Founding family descendant to leave Upson homestead in Southington

SOUTHINGTON — A tenth-generation Upson descendant, Elizabeth Upson Stanley will be the last of the founding family to live at its Marion Avenue homestead.

Stanley, 84, is moving with her son to Florida later this month. It was a difficult decision, but necessary move, she said.

She’s also encouraged that much of the family land is now protected open space.

“It’s killing met to leave this place,” Stanley said. “It was just a matter of the right thing for me to do and the right time to do it.”

Thomas Upson came to Southington from Waterbury in 1732 and established a tin shop on the Marion Avenue homestead. That section of Southington was named by the Upsons, many of whom went to work in Marion, Alabama.

“We’ve been on the property since then,” Stanley said. “It’s been a continuous line.”

The family had about 300 acres at one time, Stanley said. Sold or donated as protected open space over the years, the last piece is the house, built in 1866. An older saltbox house once on the property is now gone.

During the Gold Rush of the mid 19th century, family members traveled to California and sold tin wares to prospectors. Stanley still has some of the trunks they used to bring goods over the oceans and through the isthmus of Panama.

“That’s the money that built this house,” she said of the Gold Rush sales.

Home and land

Growing up, Stanley knew the Marion Avenue property as her grandparents.’ As an adult, Stanley moved from Savannah, Georgia to the home in 1967.

Her older relatives had done little to the place.
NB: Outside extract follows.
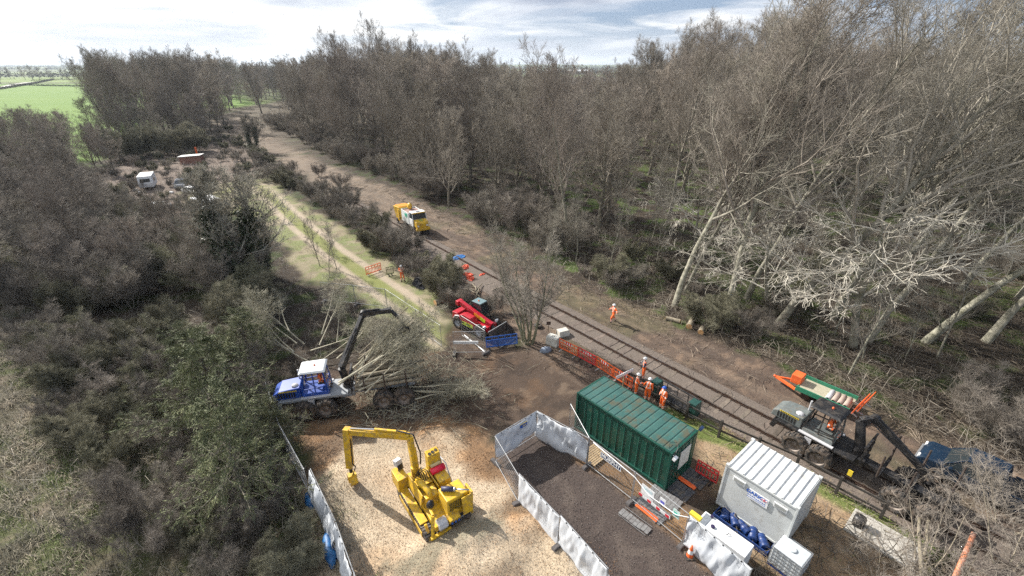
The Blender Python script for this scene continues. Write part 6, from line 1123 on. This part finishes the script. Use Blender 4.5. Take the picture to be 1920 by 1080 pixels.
# crane: pillar, boom, folded stick, grab
e0 = Vector((1.55, .05, 1.0)); e1 = Vector((1.62, .05, 1.7)); el = Vector((1.85, .02, 3.45)); tp = Vector((4.0, 2.33, 3.4)); sb = Vector((3.88, 2.55, 1.25))
m = MB(); m.tube([e0, e1], .2, 12); m.box((1.55, .05, 1.0), (.7, .8, .35)); m.build('crane_pillar', yg, T, .02)
m = MB(); m.bar(e1, el, .26, .34, (1, 0, 0)); m.bar(e1 + Vector((-.22, -.1, .1)), el.lerp(e1, .3) + Vector((-.2, -.1, 0)), .1); m.build('crane_boom', yg, T, .03)
m = MB(); m.bar(el, tp, .25, .32); m.bar(el + Vector((.1, .1, .22)), el.lerp(tp, .55) + Vector((0, 0, .26)), .12); m.mi = 1; m.bar(el.lerp(tp, .55) + Vector((0, 0, .26)), tp + Vector((-.12, -.12, .2)), .07); m.build('crane_arm', [yg, mat('chrome_rod', (.7, .7, .72), .15, 1.0)], T, .02)
m = MB(); m.bar(tp + Vector((0, 0, .18)), sb, .3, .34, (1, -1, 0)); m.mi = 1; m.bar(tp.lerp(sb, .2) + Vector((-.14, -.1, 0)), tp.lerp(sb, .85) + Vector((-.14, -.1, 0)), .05, .06, (1, -1, 0)); m.build('crane_stick', [yg, blk], T, .02)
m = MB(); m.tube([e1 + Vector((-.2, -.25, .2)), e1.lerp(el, .5) + Vector((-.3, -.3, 0)), el + Vector((-.25, -.1, .25)), el.lerp(tp, .2) + Vector((0, 0, .3))], .04, 6); m.tube([sb + Vector((0, 0, .5)), sb + Vector((-.25, -.2, .1)), sb + Vector((-.05, -.05, -.5))], .03, 6); m.build('hose', blk, T)
gb = sb - Vector((0, 0, .35)); m = MB(); m.tube([sb, gb], .09, 8); m.build('rotator', blk, T)
m = MB(); m.box(gb + Vector((0, 0, -.18)), (.34, .4, .14))
for s_ in (-1, 1): m.bar(gb + Vector((s_ * .12, 0, -.2)), gb + Vector((s_ * .3, 0, -.55)), .38, .05); m.bar(gb + Vector((s_ * .3, 0, -.55)), gb + Vector((s_ * .12, 0, -.8)), .38, .05)
m.build('grab', yg, T, .01)
# ---------------------------------------------------------------- rail truck with chipper
T = thing('rail_truck', 'small white and yellow road-rail truck standing by the rails', 'truck', (-12.55, 57.6, .15), rad(-57)); tb = mat('tipper_white', (.70, .73, .72), .5, dirt=(DIRT, 3, .58, .4))
for s_ in (-1, 1):
    for xw in (-1.35, 1.4): wheel(T, xw, s_ * .85, .5, .34, s_, 16, 12)
m = MB(); m.box((0, 0, .75), (5.0, .9, .3)); m.box((0, 0, .35), (4.4, .25, .2))
for xw in (-2.3, 2.4): m.tube([(xw, -.75, .2), (xw, .75, .2)], .06, 6); m.lathe([(0, -.04), (.17, -.04), (.17, .04), (0, .04)], 12, 'y', (xw, .75, .17)); m.lathe([(0, -.04), (.17, -.04), (.17, .04), (0, .04)], 12, 'y', (xw, -.75, .17))
m.build('chassis', blk, T); m = MB()
for s_ in (-1, 1): m.box((-1.05, s_ * .98, 1.75), (2.5, .05, 1.5))
m.box((-2.3, 0, 1.75), (.05, 1.96, 1.5)); m.box((.2, 0, 1.75), (.05, 1.96, 1.5)); m.box((-1.05, 0, 1.0), (2.5, 1.96, .08)); m.build('tipper_body', tb, T, .02); m = MB(); m.box((-1.05, 0, 2.3), (2.4, 1.86, .1)); m.build('chip_load', mat('load_brown', (.32, .2, .17), .9), T)
m = MB(); m.box((-.6, -1.01, 2.1), (1.0, .01, .35), (0, -.1, 0)); m.box((-.5, -1.01, 1.85), (.7, .01, .12)); m.build('green_mark', mat('logo_green', (.05, .42, .28), .5), T)
m = MB(); m.box((.85, 0, 1.45), (1.15, 1.9, 1.0)); m.build('cab', wht, T, .05); m = MB(); m.hexa([(.3, -.93, 1.95), (1.5, -.93, 1.95), (1.5, .93, 1.95), (.3, .93, 1.95)], [(.34, -.86, 2.62), (1.25, -.86, 2.62), (1.25, .86, 2.62), (.34, .86, 2.62)]); m.build('cab_window', glass, T); m = MB(); m.box((.8, 0, 2.68), (1.0, 1.8, .12)); m.mi = 1; m.box((1.32, 0, 2.66), (.12, 1.8, .12)); m.build('cab_roof', [wht, yel], T, .02)
m = MB()
for s_ in (-1, 1): m.bar((.34, s_ * .9, 1.95), (.36, s_ * .86, 2.64), .1); m.bar((1.5, s_ * .92, 1.95), (1.27, s_ * .86, 2.64), .06)
m.build('cab_pillar', wht, T); m = MB(); m.box((.85, 0, 2.8), (.4, .5, .08)); m.build('roof_hatch', mat('light_grey_part', (.5, .5, .52), .5), T)
m = MB(); m.prism([(1.4, 1.0), (1.4, 1.9), (2.2, 1.72), (2.35, 1.5), (2.35, 1.0)], -.8, .8); m.box((2.4, 0, .82), (.25, 1.9, .35)); m.build('bonnet', yel, T, .05); m = MB(); m.box((1.8, 0, 1.83), (.5, .5, .02), (0, .2, 0)); m.build('bonnet_stain', mat('stain_green', (.35, .33, .05), .7), T); m = MB()
for s_ in (-1, 1): m.box((2.37, s_ * .6, 1.25), (.03, .22, .2))
m.build('headlight', MATS['lamp_lens'], T); m = MB(); m.lathe([(0, -.2), (.38, -.2), (.45, 0), (.38, .2), (0, .2)], 12, 'y', (-2.0, .1, 2.75)); m.build('chute_drum', yel, T, smooth=True)
inside(T, .65, -.3, .6, 0, 'person in red-orange seated in the cab of the rail truck', sit=True)
T = thing('towed_chipper', 'yellow towed wood chipper behind the rail truck', 'wood chipper', (-14.9, 61.3, .1), rad(-57)); m = MB(); m.hexa([(-.9, -.8, .6), (.7, -.7, .6), (.7, .7, .6), (-.9, .8, .6)], [(-1.2, -1.0, 2.2), (.6, -.8, 2.3), (.6, .8, 2.3), (-1.2, 1.0, 2.2)]); m.build('housing', yel, T, .04); m = MB(); m.box((-.3, 0, 2.3), (1.4, 1.5, .1)); m.build('lid', mat('amber_lid', (.75, .28, .03), .5), T); m = MB(); m.box((.2, -.8, 1.2), (.5, .1, 1.5)); m.bar((.6, 0, .6), (1.9, 0, .6), .14); m.build('drawbar', yel, T)
for s_ in (-1, 1): wheel(T, -.2, s_ * .85, .34, .22, s_, 14)
# ---------------------------------------------------------------- pickup and trolley
T = thing('pickup_truck', 'dark blue double-cab pickup behind the empty bunk of the grey forwarder', 'pickup truck', (23.9, 16.6, 0), rad(127)); car(T, navy, 5.3, 1.85, 1.78, cabx=(-.12, .31), hood=1.05); m = MB(); m.box((-1.72, 0, 1.055), (1.75, 1.5, .02)); m.build('load_bed', blk, T); m = MB()
for s_ in (-1, 1): m.box((-1.72, s_ * .86, 1.11), (1.8, .1, .1))
m.box((-2.6, 0, 1.1), (.08, 1.7, .1)); m.build('bed_rail', navy, T, .02); m = MB(); m.bar((2.68, -.9, .5), (2.68, .9, .5), .1, .12); m.build('bumper', steel, T, .02)
person((*( Matrix.Translation(T.location) @ Matrix.Rotation(rad(127), 4, 'Z') @ Vector((.2, .35, -.05))),), rad(127), 'person in orange glimpsed at the wheel of the dark blue pickup', sit=True)
T = thing('rail_trolley', 'green rail trolley with an orange drawbar and engine box at the wood edge', 'rail trolley', (20.15, 23.55, hz(20.15, 23.55)), rad(-49)); gr2 = mat('trolley_green', (.03, .22, .13), .5, dirt=(DIRT, 4, .55, .5)); m = MB(); m.box((0, 0, .55), (2.9, 1.7, .1)); m.build('deck', mat('dusty_deck', (.40, .36, .27), .9, col2=(.28, .26, .19)), T)
m = MB()
for s_ in (-1, 1): m.box((0, s_ * .87, .68), (3.0, .06, .34))
m.box((-1.5, 0, .55), (.06, 1.8, .2)); m.build('side_board', gr2, T, .01)
for s_ in (-1, 1):
    for xw in (-.9, .9): m = MB(); m.lathe([(0, -.06), (.25, -.06), (.25, .02), (.29, .03), (.29, .07), (0, .07)], 16, 'y', (xw, s_ * .7, .27)); m.build('wheel', rust, T)
m = MB(); m.box((-1.75, .1, .85), (.62, .75, .62)); m.build('engine_box', org, T, .03); m = MB(); m.bar((-1.5, -.8, .5), (-2.9, -.3, .5), .14, .14); m.bar((-1.5, .6, .45), (-2.9, -.3, .5), .1, .1); m.ball((-3.0, -.28, .5), .09, 8, 5); m.build('drawbar', org, T)
tube_m = mat('dusty_tube', (.42, .33, .28), .7, col2=(.3, .24, .2))
for k, lb in enumerate(('pale tube on the rail trolley, nearest the engine box', 'brown tube second on the rail trolley', 'brown tube third on the rail trolley', 'brown tube fourth on the rail trolley, by the orange barrier')):
    m = MB(); m.lathe([(.10, -.55), (.15, -.55), (.15, .55), (.10, .55)], 12, 'y'); o = m.build('tube', tube_m if k else MATS['light_grey_part'], None, smooth=True); tag(o, lb, 'tube', 'tubes on the rail trolley'); M = Matrix.Translation((20.15, 23.55, hz(20.15, 23.55))) @ Matrix.Rotation(rad(-49), 4, 'Z'); o.location = M @ Vector((.25 + k * .32, -.15, .75)); o.rotation_euler = (0, 0, rad(-49))
for k, (p, lb) in enumerate((((1.62, -.95), 'orange plastic barrier standing against the near end of the rail trolley'), ((1.80, -.5), 'orange plastic barrier behind the first at the rail trolley'))):
    M = Matrix.Translation((20.15, 23.55, 0)) @ Matrix.Rotation(rad(-49), 4, 'Z'); a = M @ Vector((p[0], p[1], 0)); b = M @ Vector((p[0] + .15, p[1] + 1.75, 0)); o = barrier(tuple(a)[:2], tuple(b)[:2], org, lb, white=False); o.location.z += .45; o.rotation_euler[0] = rad(12)
# ---------------------------------------------------------------- haze
hm_ = bpy.data.materials.new('haze'); hm_.use_nodes = True; t = hm_.node_tree; t.nodes.clear(); pv = N(t, 'ShaderNodeVolumePrincipled', Density=.00011); pv.inputs['Color'].default_value = (.78, .88, 1.0, 1); pv.inputs['Anisotropy'].default_value = .2; ov = N(t, 'ShaderNodeOutputMaterial'); t.links.new(pv.outputs[0], ov.inputs['Volume'])
m = MB(); m.box((0, 4500, 65), (19000, 11000, 140)); tag(m.build('haze', hm_), kind='stuff', label='thin pale haze that fades the far land')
It hadn’t been painted in 25 years, Stanley remembered, and only a little patch of yard was cleared of brush.

“When we came up we revived it again,” Stanley said of her and her husband.

Packing up has been a major undertaking.

“When you’re living in a house that’s over 150 years old and every generation that has moved out of it has left something — it has not been an easy house (to pack),” Stanley said. “I doubt if this house has ever been empty since it was built.”

While portions of the Upson land have been sold, Stanley is responsible for making sure a large chunk won’t ever be developed.

She sold 30 acres to the town for open space in 2015.

“I am very, very happy that so much of it is part of the Southington open space,” she said. “I’ve been very happy that that has happened, that it won’t be developed.”

Town leaders said the Upson Parcel was a good opportunity to expand the town’s open space.

Paul Chaplinsky, a Town Council member and open space acquisition subcommittee chairman, said the Upsons have left a mark through natural areas that residents can enjoy.

“The town and its residents are grateful for the long heritage of Upson family members in our community,” he said. “Residents will forever be able to enjoy the beauty of the trails and farmland on these Marion Avenue area open space parcels.”

Chaplinsky said the Upsons were also involved in the founding of Southington Country Club in 1922. The town bought the development rights for the golf course several years ago to prevent homes from being built on the land.

Stanley said her home is being bought by someone who was once in a Cub Scout group that she led.

“It’s made it a little bit easier, to know where it’s going,” said Stanley, who has lived in the house for more than five decades.

Later this month, she’ll move with her son and his mother-in-law to Florida, where they’ll all buy a house.